Dazu gehört auch eine offenere Auseinandersetzung mit der Franco-Zeit. Diese Erinnerungskultur bestimmt derzeit verstärkt den intellektuellen Diskurs in Spanien. Hier ist auch das Goethe-Institut besonders gefragt. Sein guter Ruf beruht nicht zuletzt auf der Rolle, die es während der spanischen Diktatur gespielt hat – als zensurfreier Frei- und Dialograum. Das Institut in Barcelona wurde 1955 gegründet, das in Madrid 1957. Hier konnte man sich mit den aktuellen Geistesströmungen vertraut machen. Gerade für die Geisteswissenschaften und speziell für die Philosophie waren die Entwicklungen in Deutschland für die spanischen Intellektuellen von besondere Bedeutung.

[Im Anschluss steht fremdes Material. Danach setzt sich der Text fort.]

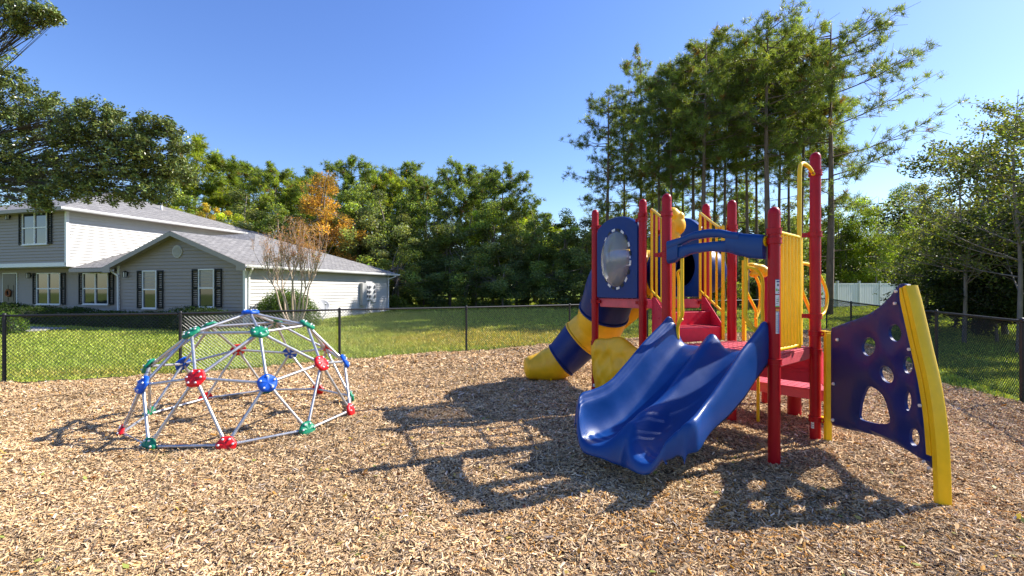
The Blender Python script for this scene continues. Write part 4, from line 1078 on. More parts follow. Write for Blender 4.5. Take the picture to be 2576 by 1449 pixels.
# front door
b1d, zt_ = hpx(12, 689, .95); b0d, _ = hpx(44, 689, .95)
mb = MB(); mb.box(H(.915, (b0d+b1d)/2, zt_/2), EB*(abs(b1d-b0d)/2+.07), EA*.03, Z(zt_/2+.05)); mb.build('door_frame', TRIM, HS)
mb = MB(); mb.box(H(.885, (b0d+b1d)/2, zt_/2), EB*abs(b1d-b0d)/2, EA*.02, Z(zt_/2)); 
for zc, hh in ((.55, .38), (1.5, .42)):
    for s in (-1, 1): mb.box(H(.862, (b0d+b1d)/2+s*.22, zc), EB*.15, EA*.008, Z(hh))
dd = mb.build('door', mat('dark_door_paint', (.03, .022, .02), .4), HS)
mb = MB(); cw = H(.82, (b0d+b1d)/2, 1.5)
mb.tube([cw+(EB*math.cos(t)+Z(math.sin(t)))*.17 for t in [2*math.pi*k/20 for k in range(20)]], [.045+.01*math.sin(5*k) for k in range(20)], 8, closed=True)
tag(mb.build('door_wreath', mat('autumn_wreath', (.30, .10, .03), .9, .6, 30), None, smooth=True), 'small autumn wreath hanging on the dark front door at far left', 'wreath')
# electric meter bank
def meters():
    a_, z_ = 8.0, 1.45
    def K(px, py):
        p = on_plane(px, py, H(0, 0), H(1, 0)); return (p-H(0, 0)).dot(EA), p.z
    a0, zt0 = K(903, 712); a1, zb0 = K(914, 768); 
    mb = MB(); mb.box(H((a0+a1)/2, -.13, (zt0+zb0)/2), EA*(a1-a0)/2, EB*.11, Z((zt0-zb0)/2)); o = mb.build('meter_cabinet', mat('grey_cabinet', (.40, .40, .39), .5, .1, 3), HS, bevel=.01)
    mb = MB(); a2, z2_ = K(915, 708); a3, z3 = K(931, 755); mb.box(H((a2+a3)/2, -.09, (z2_+z3)/2), EA*(a3-a2)/2, EB*.07, Z((z2_-z3)/2))
    a4, z4 = K(932, 716); a5, z5 = K(941, 760); mb.box(H((a4+a5)/2, -.08, (z4+z5)/2), EA*(a5-a4)/2, EB*.06, Z((z4-z5)/2))
    mb.build('meter_box', mat('light_grey_box', (.56, .56, .55), .5, .08, 3), HS, bevel=.01)
    for (px, py) in [(x, y) for x in (917.5, 924) for y in (722, 734, 745)]+[(937, y) for y in (721, 733, 745)]:
        a, z = K(px, py); mb = MB(); c = H(a, -.14, z); mb.tube([c, c-EB*.05, c-EB*.10], [.095, .09, .075], 16); mb.build('electric_meter', mat('meter_glass', (.22, .22, .23), .15), HS, smooth=True, autos=True)
    for px in (919, 923, 927):
        a, z = K(px, 757); mb = MB(); mb.tube([H(a, -.06, z), H(a, -.06, .05)], .035, 8); mb.build('conduit', mat('light_grey_box', (.5, .5, .5)), HS, smooth=True)
meters()
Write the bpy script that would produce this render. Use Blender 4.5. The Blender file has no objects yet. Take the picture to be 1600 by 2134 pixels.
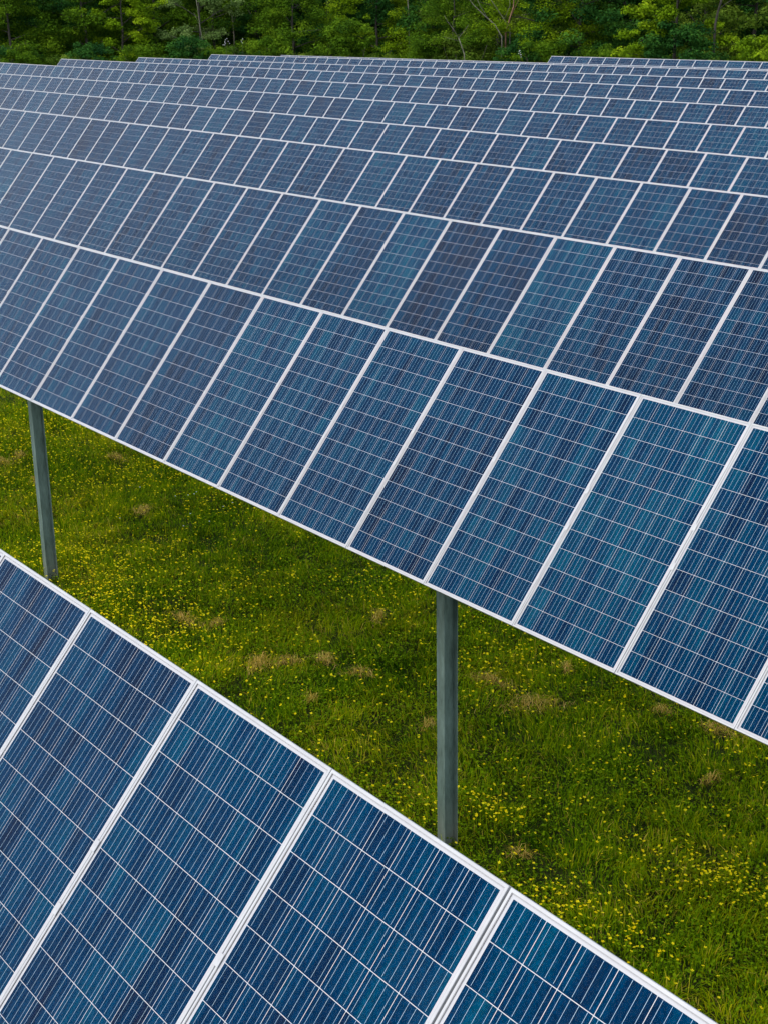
import bpy, math, random
import numpy as np
from mathutils import Matrix, Vector

# ---------------------------------------------------------------- camera, sky, sun, exposure
scene = bpy.context.scene
C = scene.collection
CAMZ = 7.0
YAW, PITCH, ROLL, FOC = -0.918187, 0.324012, -0.016254, 3014.41

def camera_axes():
    cy, sy, cp, sp = math.cos(YAW), math.sin(YAW), math.cos(PITCH), math.sin(PITCH)
    f = np.array([sy*cp, cy*cp, -sp]); r = np.array([cy, -sy, 0.0]); u = np.cross(r, f)
    cr, sr = math.cos(ROLL), math.sin(ROLL)
    return cr*r + sr*u, -sr*r + cr*u, f
CR, CU, CF = camera_axes()
cam_d = bpy.data.cameras.new('camera')
cam_d.sensor_fit = 'HORIZONTAL'; cam_d.sensor_width = 36.0
cam_d.lens = FOC/1600*36.0
cam_d.clip_start = 0.1; cam_d.clip_end = 3000
cam = bpy.data.objects.new('camera', cam_d); C.objects.link(cam)
M = Matrix.Identity(4)
for i in range(3):
    M[i][0] = CR[i]; M[i][1] = CU[i]; M[i][2] = -CF[i]
M[2][3] = CAMZ
cam.matrix_world = M
scene.camera = cam

SUN_EL, SUN_AZ = math.radians(52), math.radians(188)     # azimuth clockwise from +Y: behind the camera
world = bpy.data.worlds.new('World'); scene.world = world
world.use_nodes = True
wn, wl = world.node_tree.nodes, world.node_tree.links
wn.clear()
wo = wn.new('ShaderNodeOutputWorld'); bg = wn.new('ShaderNodeBackground')
sky = wn.new('ShaderNodeTexSky'); sky.sky_type = 'NISHITA'; sky.sun_disc = False
sky.sun_elevation = SUN_EL; sky.sun_rotation = SUN_AZ
sky.air_density = 1.0; sky.dust_density = 2.5
hs = wn.new('ShaderNodeHueSaturation'); hs.inputs['Saturation'].default_value = 0.78
tc = wn.new('ShaderNodeTexCoord')
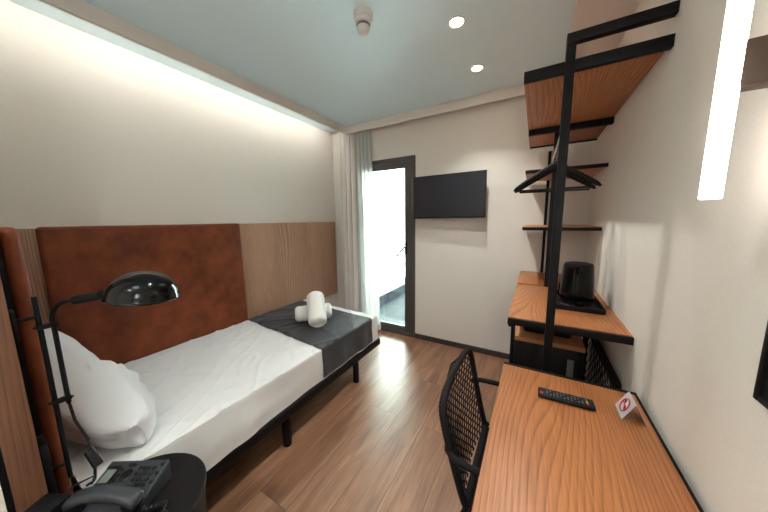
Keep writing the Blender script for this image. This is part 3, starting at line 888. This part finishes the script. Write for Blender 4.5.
# resample the outline evenly
def resample(pts, n, closed=True):
    P = pts+([pts[0]] if closed else [])
    d = [0]
    for a, b in zip(P[:-1], P[1:]): d.append(d[-1]+(b-a).length)
    out = []
    m = n if closed else n-1
    j = 0
    for i in range(n):
        s = d[-1]*i/m
        while j < len(d)-2 and d[j+1] < s: j += 1
        k = (s-d[j])/max(1e-9, d[j+1]-d[j]); out.append(P[j].lerp(P[j+1], k))
    return out
ol = resample(ol, 260)
bm = BM()
# rope-wrapped tube: fine ribs along the frame
tube(bm, ol, 0.0125, 10, closed=True)
rings = 10
for i in range(260):
    if i % 2 == 0:
        for j in range(10):
            v = bm.verts[i*10+j] if False else None
bm.verts.ensure_lookup_table()
for i in range(260):
    if i % 2:
        for j in range(10):
            vv = bm.verts[i*10+j]; vv.co += (ol[i]-vv.co)*0.14
bk = obj('backrest_frame', bm, M['rope'], t, 60)
bm = BM(); strands(bm, BK, 25, 22, 0.0029, 5, 0.95, 6, -0.95, 0.95); obj('woven_back', bm, M['rope'], t, 60)
bm = BM()
box(bm, (-0.145, CHY-0.2, 0.425), (0.27, CHY+0.2, 0.452), 0.012, 3)
obj('seat', bm, M['rope'], t)
for sg in (-1, 1):
    ya = CHY+sg*0.236
    bm = BM()
    tube(bm, resample([V((-0.205, CHY+sg*0.19, 0.655)), V((-0.205, CHY+sg*0.208, 0.648)), V((-0.175, CHY+sg*0.230, 0.645)), V((-0.12, ya, 0.645)), V((0.0, ya, 0.645)), V((0.06, ya, 0.638)), V((0.085, ya, 0.60)), V((0.1, ya, 0.5)), V((0.115, ya-sg*0.02, 0.44))], 46, False), 0.010, 10)
    obj('armrest', bm, M['rope'], t, 60)
    bm = BM(); tube(bm, [(-0.135, CHY+sg*0.19, 0.47), (-0.15, CHY+sg*0.2, 0.43), (-0.185, CHY+sg*0.215, 0.0)], 0.010, 10); obj('leg', bm, M['black'], t, 60)
    bm = BM(); tube(bm, [(0.22, CHY+sg*0.19, 0.43), (0.235, CHY+sg*0.205, 0.0)], 0.010, 10); obj('leg', bm, M['black'], t, 60)

# ------------------------------------------------------------------ wall lamp and dark panel on the right wall
t = thing('wall_lamp', 'tall glowing wall lamp bar with a bronze bracket', 'lamp', (XR, 0.76, 1.41))
LBX, LBY = 0.2865, 0.752
bm = BM(); lathe(bm, [(0, 1.411), (0.0138, 1.411), (0.0148, 1.413), (0.0148, 1.93), (0, 1.93)], (LBX, LBY, 0), 32); obj('light_bar', bm, M['tube'], t)
bm = BM(); box(bm, (0.289, 0.742, 1.605), (XR-0.011, 0.782, 1.680), 0.002); obj('bracket', bm, M['bronze'], t)
bm = BM(); box(bm, (XR-0.0105, 0.745, 1.615), (XR-0.0005, 0.82, 1.67), 0.003); obj('wall_plate', bm, M['bronze'], t)
tp = dup(t, (XR, -0.62, 1.41), 'tall glowing fill lamp bar, added out of view on the right wall of the entry passage')  # unseen second bar, added as a strong fill light for the room
for q_ in tp.children:
    if q_.name.startswith('light_bar'):
        q_.data = q_.data.copy(); q_.data.materials[0] = M['fill_tube']
c = (-0.42, -0.25, ZC)
t = thing('added_fill_lamp', 'round flush fill lamp with a glowing disc, added out of view in the entry passage', 'lamp', c)  # lamp added behind the camera to brighten the room
bm = BM(); lathe(bm, [(0, 0), (0.20, 0), (0.205, -0.01), (0.205, -0.03), (0.19, -0.034), (0, -0.034)], c, 48); obj('base_ring', bm, M['white_plastic'], t)
bm = BM(); lathe(bm, [(0, -0.0345), (0.188, -0.0345), (0.18, -0.046), (0.1, -0.056), (0, -0.058)], c, 48); obj('diffuser', bm, M['disc'], t)


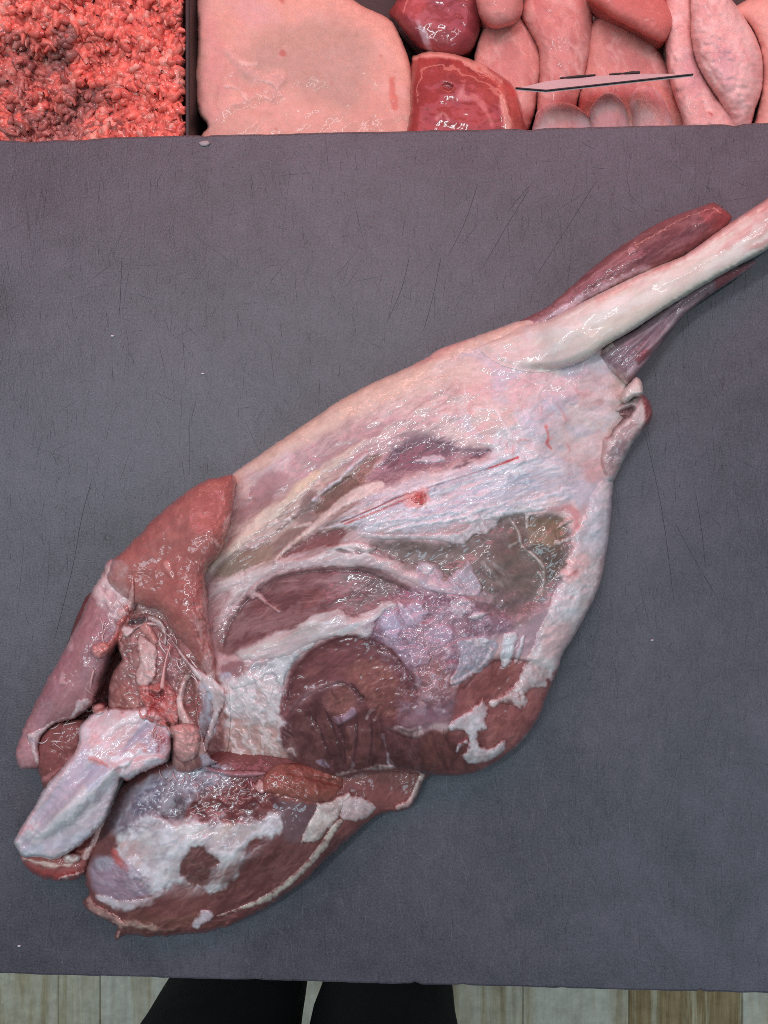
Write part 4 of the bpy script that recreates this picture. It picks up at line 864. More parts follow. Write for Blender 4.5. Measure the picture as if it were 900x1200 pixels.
patch('fat_piece', [(525, 850), (534, 842), (550, 832), (560, 824), (566, 817), (570, 826), (573, 832), (570, 845), (572, 855), (562, 858), (563, 872), (575, 877), (590, 867), (593, 877), (580, 889), (560, 896), (547, 894), (541, 885), (548, 875), (548, 862), (540, 857), (528, 857)], (220, 214, 216), 3.5, 7, rag=1.2,
      then=lambda s: (s.paint([(558, 872), (552, 886)], (180, 170, 174), a=.5, f=2, w=1, up=-.5), s.paint([(560, 850), (570, 830)], (206, 184, 186), a=.6, f=3, w=2)))
patch('fat_flake', [(533, 880), (538, 870), (547, 866), (549, 871), (541, 875), (537, 883)], (206, 194, 198), 2, 3)
patch('blood_spot', [(481, 583), (488, 577), (495, 575), (500, 582), (499, 590), (491, 592), (484, 589)], (190, 84, 80), .8, 4, mat=M_MEAT, wet=.8, spk=.6, lump=(.7, 4), rag=2.2, rags=4, edge=5,
      then=lambda s: s.paint([(488, 582), (494, 586)], (220, 130, 122), a=.8, f=1.5, w=1.6, up=.8))
patch('membrane', [(627, 412), (640, 409), (660, 411), (676, 412), (682, 420), (676, 428), (658, 431), (642, 427), (634, 420)], (226, 200, 198), 1.3, 4, rag=1, then=lambda s: s.paint([(655, 419), (668, 419)], (200, 130, 126), a=.7, f=1.5, w=.8))
patch('fat_flake', [(652, 620), (656, 612), (668, 606), (672, 610), (660, 618)], (214, 186, 180), 1.4, 3)
patch('fat_flake', [(614, 604), (620, 600), (632, 602), (622, 606), (620, 616), (616, 620)], (214, 204, 198), 1.2, 3)
patch('fat_flake', [(289, 696), (296, 686), (306, 678), (310, 681), (302, 690), (308, 698), (318, 708), (330, 716), (326, 718), (312, 710), (302, 702), (294, 702)], (206, 176, 174), 1.2, 3, rag=1.2)
patch('white_gristle', [(318, 772), (335, 766), (352, 757), (370, 752), (366, 760), (350, 768), (336, 790), (332, 806), (326, 800), (318, 790), (300, 800), (282, 806), (262, 806), (260, 800), (280, 792), (300, 786)], (212, 212, 212), .9, 3, rag=2.5, rags=5, wet=.9, spk=.4)
def melt(s, on, edge, P=None):
    """rim colour runs into the tissue it grows from (only inside P when given)"""
    top = np.full(s.U.shape, -1e9, np.float32); cb = s.col.copy()
    for p in on:
        h_, sd_ = p.sample(s.U, s.V); z_ = np.where(sd_ > 0, h_, -1e8); g = (z_ > top) & (sd_ > 0)
        cb = np.where(g[..., None], p.sample_col(s.U, s.V), cb); top = np.where(g, z_, top)
    a_ = ss(0, edge, s.sd + fbm(s.U, s.V, 7, 3, s.seed) * edge * .6)
    if P is not None:
        k = ss(-8, 8, sd_poly(catmull(P, 4), s.U, s.V)); a_ = 1 - k * (1 - a_)
    s.col = s.col * a_[..., None] + cb * (1 - a_)[..., None]
def fuse(s, on, k=9.0):
    """smooth union with the tissue the piece grows out of"""
    hb, sb = on.sample(s.U, s.V); w = ss(0, 14, sb); b = s.h.copy()
    u = .5 * (b + hb + np.sqrt((b - hb) ** 2 + k * k)) - .5 * (np.sqrt((b - hb) ** 2 + k * k) - np.abs(b - hb)) * ss(12, 0, s.sd)
    s.h = (b * (1 - w) + np.maximum(u, hb + .3) * w).astype(np.float32)
    n = fbm(s.U, s.V, 9, 3, s.seed + 12) * 5
    tc = np.where(sb > 0, ss(-4, 9, b - hb + n), 1.0); tc = 1 - w * (1 - tc); tc = tc[..., None]
    s.col = s.col * tc + on.sample_col(s.U, s.V) * (1 - tc)
# ---- shank: bone and the muscles either side
sm = Sheet([(598, 384), (640, 360), (662, 342), (700, 309), (740, 280), (780, 257), (820, 242), (837, 237), (848, 245), (858, 256), (838, 276), (802, 300), (762, 320), (702, 348), (640, 385)], S=1.15, base=(124, 76, 76), rag=.8)
sm.dome([(610, 380, 24), (650, 355, 36), (700, 330, 38), (840, 250, 26)], 32, zm=.45, z0=4).lump(.6, 14, 3, -33, 4).lump(.2, 5, 2, -33, 4).tint(.08, 6, 3, -33, 7)
sm.paint([(600, 384), (640, 362), (690, 322), (730, 296), (700, 330), (650, 372)], (164, 122, 128), a=.8, f=8, fib=(-36, 5, 4, .3))
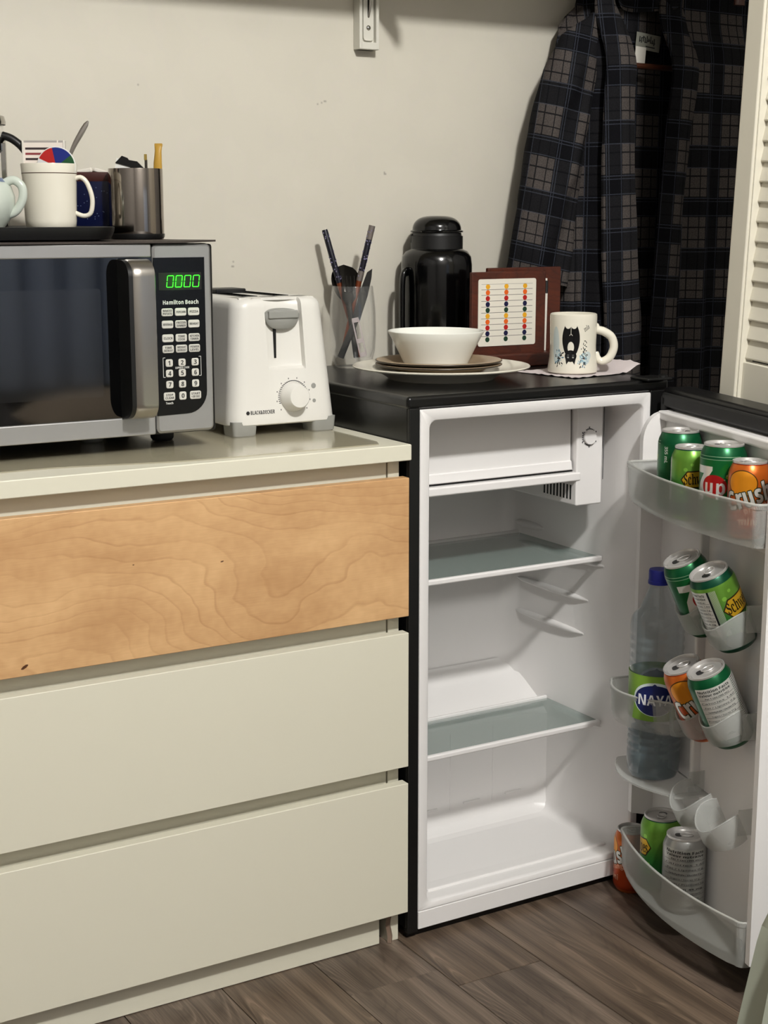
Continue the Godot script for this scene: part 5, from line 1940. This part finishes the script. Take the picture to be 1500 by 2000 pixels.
	t = thing("pen", "slim pen clipped among the papers at the right side of the holder", "pen", Vector3(0.4745, fy + 0.0235, 0.161))
	g = G.new()
	g.tube([Vector3(0, 0.0, 0), Vector3(0.001, 0.115, 0.001)], 0.0028, 10)
	obj("barrel", g, M.paper, t)
	g = G.new()
	g.tube([Vector3(0.001, 0.1, 0.001), Vector3(0.0012, 0.122, 0.001)], 0.0032, 10)
	obj("cap", g, M.ink, t)
	# napkin and printed mug
	t = thing("paper_doily", "crumpled white paper napkin under the mug with the black cat", "napkin", Vector3(0.43, fy, 0.315))
	g = G.new()
	var no := noise(21, 1.0, 2)
	rows = []
	for i in 19:
		var r := PackedVector3Array()
		for j in 19:
			var x := (i / 18.0 - 0.5)
			var z := (j / 18.0 - 0.5)
			var px := x * 0.16 + z * 0.02
			var pz := z * 0.135 - x * 0.03
			var rad := Vector2(x, z).length()
			var lift := maxf(0.0, no.get_noise_2d(x * 9.0, z * 9.0)) * 0.004 * smoothstep(0.3, 0.5, rad) + 0.016 * smoothstep(0.25, 0.5, x) * smoothstep(-0.45, -0.1, -z * 0.6 + 0.1)
			r.append(Vector3(px, 0.0012 + lift, pz))
		rows.append(r)
	g.loft(rows, false, 0, 60.0, true)
	var dm := mat("napkin", Color(0.8, 0.76, 0.76), 0.85)
	obj("sheet", g, dm, t)
	t = thing("mug", "white stoneware mug printed with a black cat and blue flowers on the refrigerator", "mug", Vector3(0.4085, fy + 0.0022, 0.327), facing)
	im = Image.create(2048, 680, false, Image.FORMAT_RGB8)
	im.fill(Color(0.87, 0.85, 0.79))
	cat_print(im, 1024.0 - 70.0)
	var mm := mat("cat_mug", Color.WHITE, 0.16)
	mm.albedo_texture = tex(down(im))
	g = G.new()
	g.lathe([Vector2(0.0003, 0.0), Vector2(0.0375, 0.0), Vector2(0.0405, 0.002), Vector2(0.0412, 0.006), Vector2(0.0405, 0.0125), Vector2(0.0385, 0.026), Vector2(0.0378, 0.045), Vector2(0.0384, 0.07), Vector2(0.0388, 0.092), Vector2(0.0383, 0.0962), Vector2(0.0365, 0.0975), Vector2(0.0345, 0.096), Vector2(0.0338, 0.06), Vector2(0.0335, 0.02), Vector2(0.029, 0.009), Vector2(0.0003, 0.009)], 64, 40.0, 0.0, 0.0975)
	# the print goes round with its middle towards local -x; turn it to the room
	var body := obj("body", g, mm, t)
	body.rotation.y = PI / 2
	g = G.new()
	g.tube(arc_path([Vector3(0.034, 0.079, 0), Vector3(0.0385, 0.071, 0), Vector3(0.05, 0.0675, 0), Vector3(0.063, 0.0585, 0), Vector3(0.0675, 0.042, 0), Vector3(0.061, 0.025, 0), Vector3(0.0485, 0.0185, 0), Vector3(0.041, 0.0235, 0), Vector3(0.038, 0.034, 0)], 34), [0.006, 0.0075, 0.0075, 0.007, 0.007, 0.007, 0.007, 0.007, 0.007, 0.007, 0.007, 0.007, 0.007, 0.007, 0.007, 0.007, 0.007, 0.007, 0.007, 0.007, 0.007, 0.007, 0.007, 0.007, 0.007, 0.0068, 0.0066, 0.0064, 0.0062, 0.006, 0.0058, 0.0056, 0.0054, 0.005, 0.004], 14, Vector3(0, 0, 1))
	obj("handle", g, M.china, t)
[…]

Der Philosoph Fernando Savater erinnerte sich anlässlich des 60. Geburtstages des Madrider Instituts. „Im Goethe-Institut haben wir unsere politische und intellektuelle Sozialisation erhalten, hier haben wir uns auseinandergesetzt und in unendlichen Diskussionen das zukünftige Spanien entworfen." Damals wie heute ist das Goethe-Institut der „Knotenpunkt" zwischen Spanien und Deutschland und seine Türen stehen seit über 60 Jahren und auch in den kommenden Jahren für kritische Fragestellungen und Dispute offen. Seitdem ist ein intensives Netz der Kooperationen gewachsen zwischen Hochschulen ebenso wie zwischen Kultureinrichtungen oder durch Stipendienprogramme wie etwa dem Residenzaustausch zwischen Stuttgart und Barcelona. Es fehlt aber derzeit aufgrund der wirtschaftlichen Krise an großen anspruchsvollen ausländischen Gastspielen und Koproduktionen, die vor dem Einschnitt zum festen Repertoire gehörten. Trotzdem bleibt der Austausch zwischen den deutsch-spanischen Kulturakteuren weiterhin intensiv und stabil.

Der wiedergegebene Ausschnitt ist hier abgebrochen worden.